Philippines is in an economic trap that will keep it as a middle-income country

I think economic growth will continue in the short to medium term, but I also don't think long term prospects for being a fully developed country are good. The bullish case: the Philippines is set to reap a demographic dividend because of a bulge in the working age population. Furthermore, and this is really important to understanding the current economic growth story, the Philippines and Filipinos have surprisingly little debt. Debt ratios both public and private are quite low, meaning there's room to leverage up, which will increase economic growth. The developed world already has about an much debt as it can handle, too much in the case of the European periphery. So international finance is looking for somewhere to put all the money sloshing around a low yield world, and the Philippines starts looking comparatively attractive.

The argument against is that recent economic growth is pure catch-up growth, the low hanging fruit available because the Philippines was previously doing everything wrong. Take a look at total factor productivity, which might be the best all around barameter of a country's long term economic prospects. Even though it has been growing at a respectable pace for the last decade, it's still much less than it was in the 1970s.
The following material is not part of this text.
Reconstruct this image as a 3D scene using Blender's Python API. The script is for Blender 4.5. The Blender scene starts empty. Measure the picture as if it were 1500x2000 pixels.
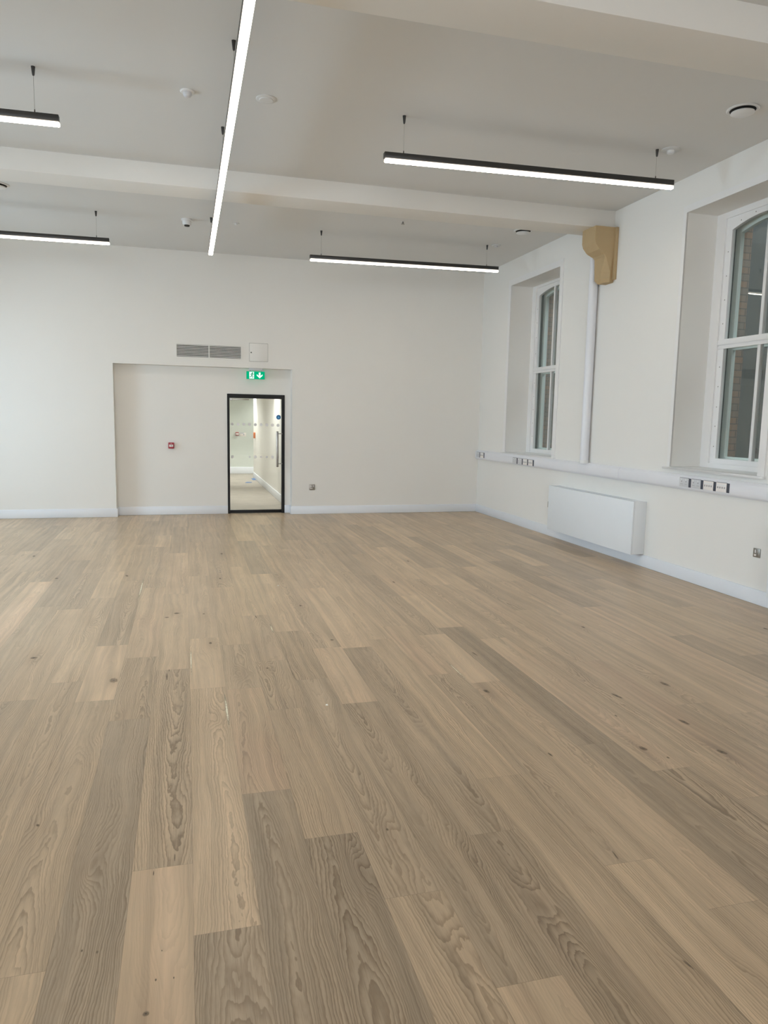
import bpy, bmesh, math, random
from mathutils import Vector, Matrix

scene = bpy.context.scene
COL = scene.collection

# ------------------------------------------------------------------ camera
CAM_H = 1.68
F_PX, YAW, PITCH, ROLL = 1419.75, 0.266495, 0.127203, 0.019162
cam_data = bpy.data.cameras.new('camera')
cam_data.sensor_fit = 'VERTICAL'
cam_data.sensor_height = 24.0
cam_data.lens = F_PX / 2000.0 * 24.0
cam_data.clip_start = 0.05
cam = bpy.data.objects.new('camera', cam_data)
COL.objects.link(cam)
_fw = Vector((math.sin(YAW) * math.cos(PITCH), math.cos(YAW) * math.cos(PITCH), -math.sin(PITCH)))
_rt = Vector((math.cos(YAW), -math.sin(YAW), 0))
_up = _rt.cross(_fw)
_r2 = math.cos(ROLL) * _rt + math.sin(ROLL) * _up
_u2 = -math.sin(ROLL) * _rt + math.cos(ROLL) * _up
_m = Matrix((_r2, _u2, -_fw)).transposed().to_4x4()
_m.translation = Vector((0, 0, CAM_H))
cam.matrix_world = _m
scene.camera = cam

# ------------------------------------------------------------------ light and exposure
EXPOSURE = 0.10
LAMP_STRENGTH = 27.0
LAMP_SIDE = 2.2
LAMP_COLOR = (1.0, 0.902, 0.765)
DAY_COLOR = (0.62, 0.81, 1.0)
SIDE_DAY_POWER = (230.0, 340.0, 70.0)
REAR_FILL_POWER = 240.0
REAR_COLOR = (0.90, 0.95, 1.0)

scene.view_settings.view_transform = 'Standard'
scene.view_settings.look = 'None'
scene.view_settings.gamma = 1.0
scene.view_settings.use_curve_mapping = False
scene.view_settings.exposure = EXPOSURE
world = bpy.data.worlds.new('world')
scene.world = world
world.use_nodes = True
world.node_tree.nodes['Background'].inputs[0].default_value = (0.62, 0.78, 1.0, 1)
world.node_tree.nodes['Background'].inputs[1].default_value = 0.6
cy = scene.cycles
cy.max_bounces = 10
cy.diffuse_bounces = 6
cy.glossy_bounces = 5
cy.transmission_bounces = 6
cy.transparent_max_bounces = 16
cy.caustics_reflective = False
cy.caustics_refractive = False
cy.sample_clamp_indirect = 6.0
cy.use_denoising = True

D, W, C = 12.567, 5.215, 4.305          # back wall, right wall, ceiling
XL, YR = -4.43, -7.0                    # left wall, wall behind the camera
REC = 12.767                            # back of the door recess


def area_light(name, loc, rot, sx, sy, power, color):
    ld = bpy.data.lights.new(name, 'AREA')
    ld.shape = 'RECTANGLE'
    ld.size, ld.size_y = sx, sy
    ld.energy = power
    ld.color = color
    o = bpy.data.objects.new(name, ld)
    o.location = loc
    o.rotation_euler = rot
    COL.objects.link(o)
    return o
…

This means that the economy today uses labor and capital less efficiently than it did 40 years ago, which is ridiculous. The Philippines fucked up hard from about 1975 to 2005, a full thirty years of gross failure, and that will have consequences for generations. If you look sector by sector, you can see that even today agriculture, manufacturing, and exports are not growing in line with the total economy. Growth is fastest in consumption, retail trade, auto purchases, construction, and real estate. None of those increases the productivity of an economy in the long run.

I'd also point out that the Philippines as a whole doesn't have to develop into an advanced economy for your aunt's condo investments to pan out. What if the future is a polarized economy, with an increasingly wealthy professional elite living in the nicer parts of the NCR and maybe a few in Cebu, Davao, and Iloilo, and then a huge teeming mass of subsistence-level poor people with no marketable skills who are mostly irrelevant to the formal economy? That sounds pretty likely to me. In such a case, the condos are still worth more because good jobs are only available in the small part of the country where the condos are, and people with means are desperate to get away from the dysfunctional underclass.